Hey Paul,
Your brain and mine must work the same...![]()
We just started dosing lanthanum on small systems and the way we've been doing it is to drip diluted lanthanum into the overflow box and catch the entire tank's contents in a 10 micron filter sock at the sump. This seems inefficient to me as we're prematurely clogging the sock with all the other detritus, fish waste, etc that comes along with the system water. Creating a small side stream seems like it will make for far less maintenance of whatever mechanical filter we choose to use.
I was thinking of building something much like a simple calcium reactor type chamber, with an injection of lanthanum rather than CO2. It needn't be complicated or pressurized, even a 5 gallon bucket would work. The part that matters is a very slow turnover of tank water, say one or two tank turnovers per day, to allow the lanthanum to do its job before getting back into the system. I imagine some lanthanum carbonate will fall out of solution and end up at the bottom of the chamber if the flow through is slow enough. Then I would send the effluent through a 1 micron filter bag, or into a diatom filter if the system were large enough.

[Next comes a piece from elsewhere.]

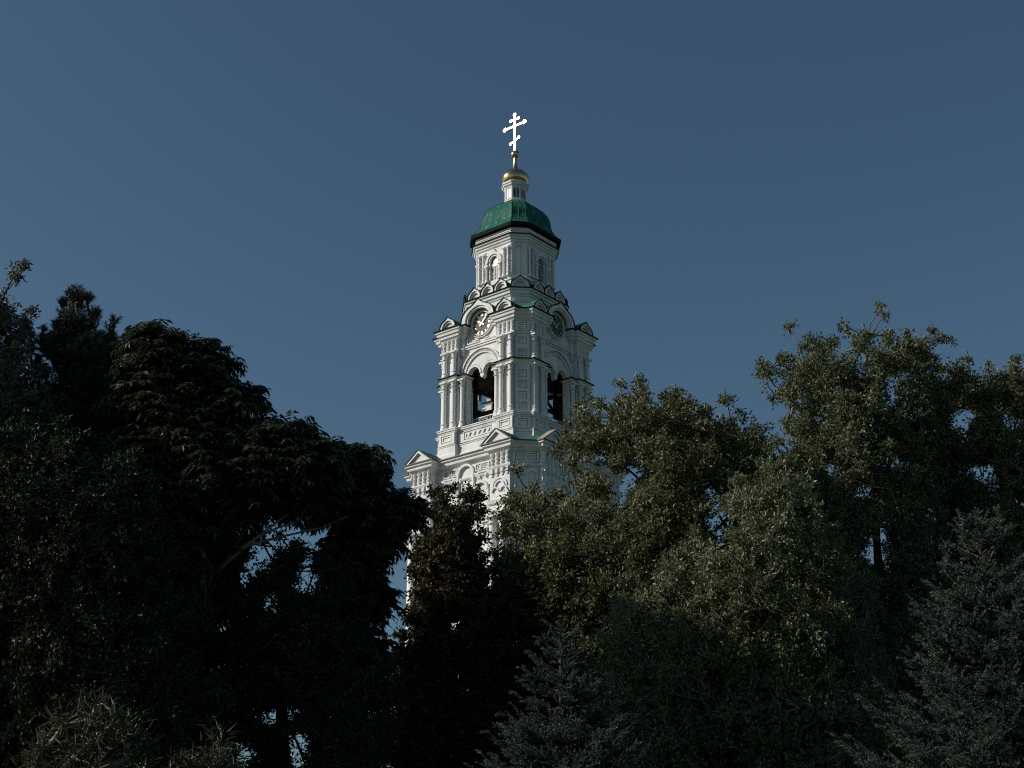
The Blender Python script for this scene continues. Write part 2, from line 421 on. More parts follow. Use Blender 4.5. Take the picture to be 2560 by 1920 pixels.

One concern with this might be that with such a small volume you could easily bottom out the phosphate and be sending free La+ ions out with the effluent--I would want to regularly test the effluent for phosphate to assure that it was much lower than the incoming water, but not below a certain threshold (say 0.05-0.10 ppm).
Hope this makes sense, thank you for the ideas and help brainstorming!
could this problem not be solved by diluting the lanthanum more or dripping less in, might even be worth doubleing the amount of chambers untill Po4 levels are lower.